Communication Builds Our Community
$45 Million Project is Still on Schedule
Another weekend of detours and traffic snarls for Lake Wales drivers will take place in mid-September as contractors raise nine enormous steel I-beams that will soon be bearing three lanes of eastbound vehicular traffic and a bicycle lane over US 27.
Planned for the weekend of September 16 through 19, Florida Department of Transportation traffic engineers designed the complex series of eight different detour routes that will lead both light and heavy commercial traffic through the city.
The massive multi-year project to rebuild the former obsolete bridge and interchange has been ongoing of more than 18 months. Completion is expected to take place in 2025. The result will be a completely re-configured "single-point urban interchange" rather than the former half-cloverleaf design.

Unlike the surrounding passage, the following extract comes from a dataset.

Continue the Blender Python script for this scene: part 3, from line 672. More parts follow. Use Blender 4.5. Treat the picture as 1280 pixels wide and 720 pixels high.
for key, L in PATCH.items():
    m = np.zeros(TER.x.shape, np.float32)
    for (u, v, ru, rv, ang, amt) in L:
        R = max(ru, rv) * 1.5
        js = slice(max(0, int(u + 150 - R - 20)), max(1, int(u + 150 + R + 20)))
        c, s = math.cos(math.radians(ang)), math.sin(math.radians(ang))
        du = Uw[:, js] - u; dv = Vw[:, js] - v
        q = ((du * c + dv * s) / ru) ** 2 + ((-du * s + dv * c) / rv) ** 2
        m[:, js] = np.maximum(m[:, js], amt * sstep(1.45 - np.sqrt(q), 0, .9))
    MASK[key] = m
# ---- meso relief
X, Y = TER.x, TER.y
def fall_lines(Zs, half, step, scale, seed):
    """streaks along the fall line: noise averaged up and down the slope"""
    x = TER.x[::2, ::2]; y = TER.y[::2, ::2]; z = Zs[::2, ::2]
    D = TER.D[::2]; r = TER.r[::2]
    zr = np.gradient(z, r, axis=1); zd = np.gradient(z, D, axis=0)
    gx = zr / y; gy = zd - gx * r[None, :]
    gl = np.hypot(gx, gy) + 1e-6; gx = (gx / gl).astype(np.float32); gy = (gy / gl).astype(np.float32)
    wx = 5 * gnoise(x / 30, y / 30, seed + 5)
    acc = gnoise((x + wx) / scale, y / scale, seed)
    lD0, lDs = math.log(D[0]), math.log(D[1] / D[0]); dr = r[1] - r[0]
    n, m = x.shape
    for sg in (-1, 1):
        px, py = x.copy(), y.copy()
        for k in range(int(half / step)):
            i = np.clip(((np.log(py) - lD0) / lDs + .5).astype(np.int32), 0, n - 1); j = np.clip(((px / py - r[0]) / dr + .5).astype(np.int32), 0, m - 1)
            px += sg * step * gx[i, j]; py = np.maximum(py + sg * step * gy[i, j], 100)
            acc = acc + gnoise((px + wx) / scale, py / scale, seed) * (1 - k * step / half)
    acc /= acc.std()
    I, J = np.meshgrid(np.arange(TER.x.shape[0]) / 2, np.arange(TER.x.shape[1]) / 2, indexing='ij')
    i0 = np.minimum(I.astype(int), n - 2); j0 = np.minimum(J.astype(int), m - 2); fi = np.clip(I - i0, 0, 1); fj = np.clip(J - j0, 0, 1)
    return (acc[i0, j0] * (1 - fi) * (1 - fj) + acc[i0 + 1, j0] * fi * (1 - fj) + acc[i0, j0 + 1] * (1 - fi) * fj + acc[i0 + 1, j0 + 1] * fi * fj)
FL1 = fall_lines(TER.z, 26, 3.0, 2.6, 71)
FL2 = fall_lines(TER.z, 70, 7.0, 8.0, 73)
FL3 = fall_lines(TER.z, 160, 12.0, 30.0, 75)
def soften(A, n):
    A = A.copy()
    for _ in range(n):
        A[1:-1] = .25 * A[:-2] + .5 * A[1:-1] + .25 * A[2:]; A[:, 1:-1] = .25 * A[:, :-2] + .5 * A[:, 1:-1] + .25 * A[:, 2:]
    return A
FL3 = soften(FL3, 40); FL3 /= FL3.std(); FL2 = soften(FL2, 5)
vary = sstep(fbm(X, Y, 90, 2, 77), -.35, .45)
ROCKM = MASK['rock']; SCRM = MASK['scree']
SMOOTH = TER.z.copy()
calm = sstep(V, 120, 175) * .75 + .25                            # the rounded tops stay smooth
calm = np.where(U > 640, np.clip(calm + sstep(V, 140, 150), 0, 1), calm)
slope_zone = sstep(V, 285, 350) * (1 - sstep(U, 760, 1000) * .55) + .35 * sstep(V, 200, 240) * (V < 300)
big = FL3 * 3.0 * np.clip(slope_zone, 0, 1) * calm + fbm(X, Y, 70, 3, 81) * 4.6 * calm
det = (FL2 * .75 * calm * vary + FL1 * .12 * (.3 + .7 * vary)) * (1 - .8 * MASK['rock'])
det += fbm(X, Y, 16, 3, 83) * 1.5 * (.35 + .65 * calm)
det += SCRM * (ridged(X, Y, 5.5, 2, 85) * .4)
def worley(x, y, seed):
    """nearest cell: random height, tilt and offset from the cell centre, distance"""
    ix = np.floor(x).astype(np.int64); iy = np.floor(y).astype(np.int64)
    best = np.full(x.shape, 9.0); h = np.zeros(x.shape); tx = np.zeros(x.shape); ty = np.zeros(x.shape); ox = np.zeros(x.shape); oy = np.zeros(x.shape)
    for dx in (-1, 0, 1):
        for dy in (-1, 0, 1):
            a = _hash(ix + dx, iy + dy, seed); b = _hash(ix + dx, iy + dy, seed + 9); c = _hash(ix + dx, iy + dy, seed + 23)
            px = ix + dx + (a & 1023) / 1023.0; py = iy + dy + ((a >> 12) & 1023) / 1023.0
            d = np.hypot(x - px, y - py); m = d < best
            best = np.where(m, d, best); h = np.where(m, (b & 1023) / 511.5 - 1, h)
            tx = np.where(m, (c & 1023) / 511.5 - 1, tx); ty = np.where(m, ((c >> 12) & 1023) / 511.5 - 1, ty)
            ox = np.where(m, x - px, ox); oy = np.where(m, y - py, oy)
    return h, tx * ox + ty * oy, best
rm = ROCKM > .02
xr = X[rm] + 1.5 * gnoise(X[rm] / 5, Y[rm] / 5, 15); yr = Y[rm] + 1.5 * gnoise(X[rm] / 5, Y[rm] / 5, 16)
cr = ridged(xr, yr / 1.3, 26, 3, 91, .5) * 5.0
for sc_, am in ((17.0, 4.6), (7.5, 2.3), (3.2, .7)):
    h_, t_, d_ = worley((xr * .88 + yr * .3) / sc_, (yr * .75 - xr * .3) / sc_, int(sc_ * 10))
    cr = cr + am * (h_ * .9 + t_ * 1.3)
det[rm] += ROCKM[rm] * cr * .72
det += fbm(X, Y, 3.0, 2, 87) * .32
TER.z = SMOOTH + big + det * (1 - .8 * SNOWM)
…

The closure is being done for obvious safety reasons, as few would wish to pass under a dangling steel beam weighing up to 90,000 pounds. The center segment beams alone are 107 feet long.
Each of the nine girders will be joined to form three continuous beams weighing 250,000 pounds and spanning 261 feet without center supports, eliminating the blind spots caused by the former center pillars supporting the old reinforced concrete bridge.
The new bridge will receive a deck and be completed and ready to receive traffic in early 2023, marking a major step forward toward completion of the project.
An average of 32 workers are on site each day, according to Adam Rose, a Communications Specialist with the Florida Department of Transportation. Their work has been slowed recently by heavy rain and lightning, but the contractor remains on schedule to complete the job.
Following phases will include completion of the new ramps serving the intersection, which will be located beneath the spans.
New signage, lighting and other necessities are also included in the project. A wall designed as a noise barrier will be constructed at the south-west portion of the intersection. Landscaping is being designed in conjunction with the City of Lake Wales, according to Rose.